Diese Aufzählung ließe sich noch beträchtlich verlängern, was wir jedoch nicht machen. Wir wollten nur einstimmen auf die folgenden Bilder, die den Betrachter in die Zeit vor 1914 entführen und manches zeigen, was auf den ersten Blick pittoresk erscheinen mag, dabei aber oft erst dann den Blick auf die Realitäten des damaligen Lebens eröffnet, wenn man versucht, sich in das jeweils dargestellte Milieu einzufühlen.

Die Bilder, die wir zeigen, stammen überwiegend aus dem Médoc oder angrenzenden Gebieten mit ähnlichen Lebensbedingungen, wobei wir vorwiegend auf Ansichtskarten aus unserer Sammlung zurückgreifen.

Wir ordnen dabei nach Sachgebieten, deren Abgrenzung uns zweckmäßig erschien. 

Fischerei

Hier wird in der Zeit vor dem Ersten Weltkrieg eine Pinasse, ein Ruderboot also, zu Wasser gebracht für einen Fischzug. Diese flachgehenden Boote wurden bei Bedarf auf den Strand gezogen. Sie brauchten keine aufwändigen Hafenanlagen, verlangten aber den Körperkräften der Fischer viel ab.

Fischer beim Sortieren der Netze. Im Hintergrund ein  Fischerboot, ein Ruderboot wie man sieht.
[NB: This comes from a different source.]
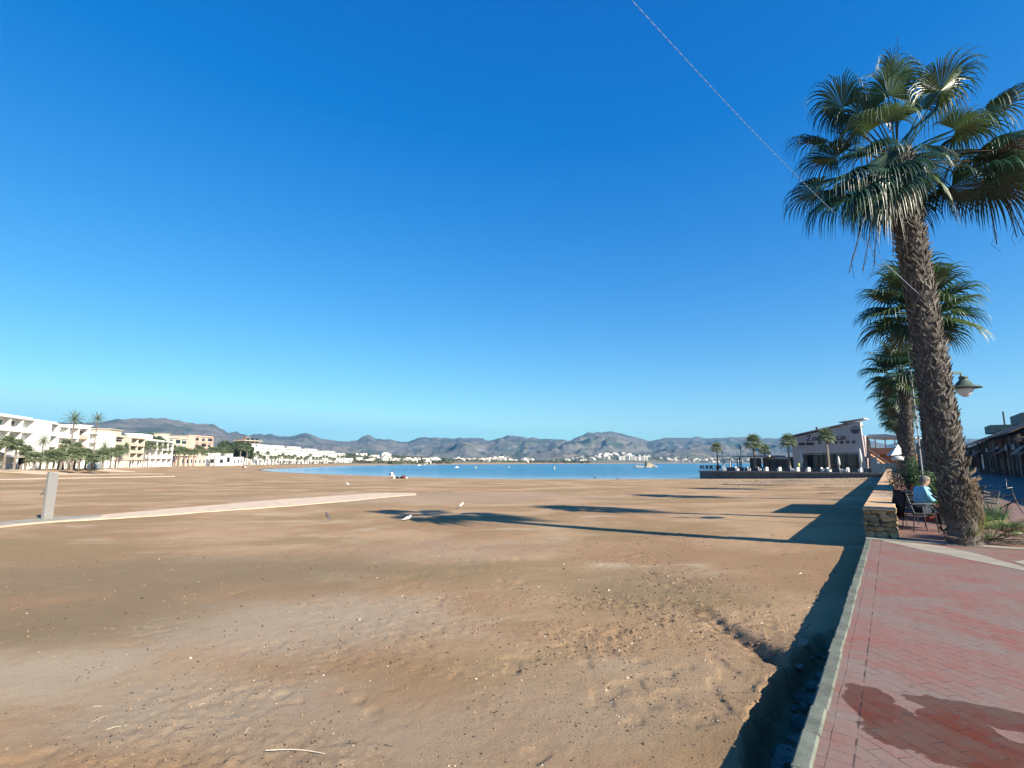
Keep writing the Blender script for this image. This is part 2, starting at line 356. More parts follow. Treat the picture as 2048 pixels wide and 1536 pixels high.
PROF=[(-400,850),(-100,848),(100,852),(188,851),(215,845),(270,843),(322,842),(345,846),(360,849),(395,854),(415,853),(425,855),(440,865),(455,872),(468,869),(480,873),(492,877),(503,874),(516,872),(525,875),(533,872),(545,876),(575,878),(598,873),(608,870),(620,874),(645,884),(680,887),(700,888),(715,883),(722,878),(735,875),(742,878),(752,883),(775,883),(790,886),(805,889),(815,888),(830,882),(850,878),(862,880),(890,880),(905,881),(940,879),(965,881),(978,885),(1000,880),(1012,875),(1035,876),(1055,881),(1065,878),(1080,881),(1110,882),(1130,883),(1141,887),(1148,880),(1165,875),(1177,868),(1190,869),(1225,867),(1245,870),(1260,875),(1280,880),(1300,886),(1308,885),(1330,880),(1380,880),(1398,877),(1410,881),(1450,880),(1490,877),(1520,880),(1550,881),(1565,880),(1600,886),(1650,888),(1750,886),(1780,893),(1800,888),(1830,880),(1900,880),(2048,885),(2500,880)]
PX=np.array([p[0] for p in PROF],float); PY=np.array([p[1] for p in PROF],float)
def crest_r(px): return np.interp(px,[-400,150,440,520,700,950,1140,1300,1420,2048],[3900,3900,4100,4600,4800,5000,4700,5200,5600,5600])
def hill(x,y):
    r=np.hypot(x,y); yy=np.maximum(y,1e-3); px=1024+1051*np.clip(x/yy,-3,3)
    u0=np.clip((r-2700)/(crest_r(px)-2700),0,1); px=px+(1-u0)*(110*fbm(x/700.,y/700.,4,51)); 
    tanel=(925-np.interp(px,PX,PY))/1051.0      # height over y-distance
    rc=crest_r(px); Yc=rc*yy/np.maximum(r,1); H=tanel*Yc+EYE+7*fbm(px/9.,px*0,4,83)
    u=(r-2700)/(rc-2700); u=np.clip(u,0,2)
    S=np.where(u<1,.10*u+.9*u**1.7,np.maximum(0,1-.5*(u-1)))
    rg=ridge(x/620.,y/620.,6,3); rg2=ridge(x/210.+5,y/210.,4,9)
    carve=(1-rg)*.95+(1-rg2)*.38
    env=np.where(u<1,np.clip((1-u)*2.2,0,1)*np.clip(u*4,0,1),0)
    h=H*(S*(1-env*.0)+env*(.80*(rg-.52)*1.3+.26*(rg2-.5)))
    h=np.where(u<1,np.minimum(h,H*(.25+.72*u+.03)),h)
    back=np.where(y>200,1,0)
    return np.maximum(h,0)*back
def ground_z(x,y,detail=True):
    d=shore_d(x,y); r=np.hypot(x,y)
    u=(x-K0.x)*KU.x+(y-K0.y)*KU.y; v=(x-K0.x)*KV.x+(y-K0.y)*KV.y
    z=-1.6+.88*(1-np.exp(-np.maximum(d,0)/34.))+np.clip(d,0,3)*.01
    z=z+.53*np.exp(-np.abs(v)/11.)*sstep(0,25,d)*np.where(v<0,1,1)
    # inland strip at the back of the beach rises to the promenade there
    bl=np.interp(y,[-200,60,115,144,178,315,430,760,980],[-100,-100,-108,-121,-126,-170,-176,-185,-100])
    back=sstep(14,2,x-bl)*(y>0); z=z*(1-back)+(-.02)*back
    far=sstep(500,1000,y)*sstep(0,25,d); z=z*(1-far)+(.8+np.maximum(0,d)*.006)*far
    und=sstep(2,30,d)*(1-back)*(1-far)
    z=z+und*(.05*fbm(x/9.,y/9.,3,21)+.016*fbm(x/1.3,y/1.3,3,31))
    # knoll with the hillside town
    z=z+34*np.exp(-((x-500)/230.)**2-((y-2620)/260.)**2)*far+12*np.exp(-((x+330)/200.)**2-((y-1250)/200.)**2)*sstep(700,1000,y)
    z=z+sstep(-190,-260,x)*sstep(250,420,y)*(1-sstep(900,1400,y))*np.clip((-190-x)*.05,0,25)
    z=np.where(r>2700,z+hill(x,y),z)
    z=np.where(d<0,-1.6+np.maximum(-4,d*.03),z)
    if detail:
        # eroded ditch beside the kerb, exposing the footing
        bank=np.interp(u,[-6,-.6,.0,.45,.9,1.5,2.1,2.7,3.4,3.9],[.36,.33,.30,.33,.38,.42,.40,.33,.20,0])+.08*fbm(x*2.3,y*2.3,4,77)+.05*fbm(x*9,y*9,3,78)
        dep=np.interp(u,[-6,0,2.2,3.0,3.9],[.28,.28,.26,.2,0])
        t=sstep(bank+.04,bank-.07,-v)*(u<3.9)
        z=z-t*dep*(1+.25*fbm(x*5,y*5,3,88))
        # paved side: the sheet drops out of sight below the paving
        z=np.where(v>-.02,np.minimum(z,-.25),z)
        # gully of churned sand running down from the ditch
        a=np.array(at(1390,1222,-.35)[:2]); b=np.array(at(1540,1330,-.35)[:2]); ab=b-a; L=np.hypot(*ab)
        tt=((x-a[0])*ab[0]+(y-a[1])*ab[1])/L**2; pd=((x-a[0])*ab[1]-(y-a[1])*ab[0])/L+.10*fbm(x*1.7,y*1.7,3,5)
        gl=np.exp(-(pd/.12)**2)*sstep(-.25,.15,tt)*sstep(1.25,1.0,tt)
        z=z-.085*gl*(.5+tt.clip(0,1))
        # churned, lumpy sand
        ch=churn(x,y); nr=sstep(26,6,r)
        lump=ridge(x*6,y*6,3,55)-.5
        z=z+nr*ch*(.010*lump+.018*fbm(x*16,y*16,4,61)+.016*np.maximum(0,fbm(x*9,y*9,3,62)))
        n5=vn(x*5.5,y*5.5,71)*vn(x*1.1,y*1.1,72); z=z-nr*sstep(.50,.66,n5+.12*fbm(x*14,y*14,3,73))*.016*(v<-.5)
        z=z+nr*.004*fbm(x*11,y*11,2,99)
    return z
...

Fischer tragen Netze auf den Strand. Die heute verschwundene Fischerei mit Netzen von kleinen Ruderbooten aus war um 1900 an der Médoc-Küste noch verbreitet .

 

Ackerbau und Viehzucht: Landwirtschaft

Ein Schäfer, der sich, begleitet von seinem Hund, mit seinen Schafen auf den Weg macht. Heutzutage könnte er als Rentner wahrscheinlich zu Hause bleiben, aber zu der Zeit, als diese Aufnahme gemacht wurde, gab es noch keine Rente, was faktisch bedeutete, dass man bis zum Lebensende arbeiten musste.

 

Eine Gruppe von Schäfern. Sie benutzen Stelzen, was die Bewegungsmöglichkeiten in dem oft sumpfigen Gelände erleichterte. Vermutlich hat der Fotograf dafür gesorgt, dass hier drei Schäfer gleichzeitig zu sehen sind. Im täglichen Normalbetrieb wären drei Männer für eine recht kleine Herde ein Luxus gewesen, den niemand bezahlt hätte. Und auf Luxus deuten weder die Kleidung der Männer noch die Behausung am rechten Bildrand.

 

Neben Schafen wurden auch Ziegen in Herden gehalten und gehütet. Auch hier  zeigt die Behausung viel über die Lebensbedingungen der Menschen.

 

  Eine Gruppe von Schäfern, die sonst jeder für sich ihre Kreise ziehen, in Erwartung einer gemeinsamen Mahlzeit: es gibt Omelette

 

Auch Frauen hüten Vieh, allerdings wohl eher nahe bei den Behausungen, da Kinder und Haushalt versorgt werden müssen. Die Frau spinnt mit einer einfachen, aber wirksamen Vorrichtung aus Wolle Garn.

 

Das Spinnen war keine reine Frauenangelegenheit. Auch Männer besserten damit ihre sonst kärglichen Einkünfte auf

 

Auch der Schäfer rechts im Bild hat eine Nebenbeschäftigung: er strickt, während er seine Tiere im Blick hält.

 


Pflügen mit Ochsengespannen

 

 

Arbeit: Harzsammeln

Das Anzapfen der Kiefern, um deren Harz zu gewinnen, war um 1900 eine Arbeit, die vielen Bewohnern des Médoc Beschäftigung und Einkommen sicherte.

 

Hier werden verschiedene Verrichtungen gezeigt, die beim Harzsammeln wichtig waren. Am Baum rechts im Bild lehnt eine Leiter, mit der die Harzsammler eine gewisse Stammhöhe erreichen konnten, an der sie die Rinde abschälten, um das aus diesen Verletzungen der Kiefer austretende Harz in Behältnisse zu lenken, wie sie am rechten Baum zu sehen sind. Der mittlere der drei Männer präpariert gerade eine Kiefer, damit sie Harz abgibt. Der Herr links im Bild hat bestimmt nichts mit dem Harzsammeln zu tun. 
 
 

Hier hat der Fotograf wohl Regie geführt, bei der dem Harzsammler  oben auf seiner Leiter genau vorgegeben war, was er wie zu tun hatte.
 
 

Richtig idyllisch, ziemlich wahrscheinlich aber kein Abbild der realen Arbeitsabläufe.
 

Auch hier ging es dem Fotografen wohl mehr darum, verschiedene Aktivitätten des Harzsammelns auf einem Bild zu vereinigen, als die alltägliche Realität eines anstrengenden und nicht gut bezahlten Berufs darzustellen.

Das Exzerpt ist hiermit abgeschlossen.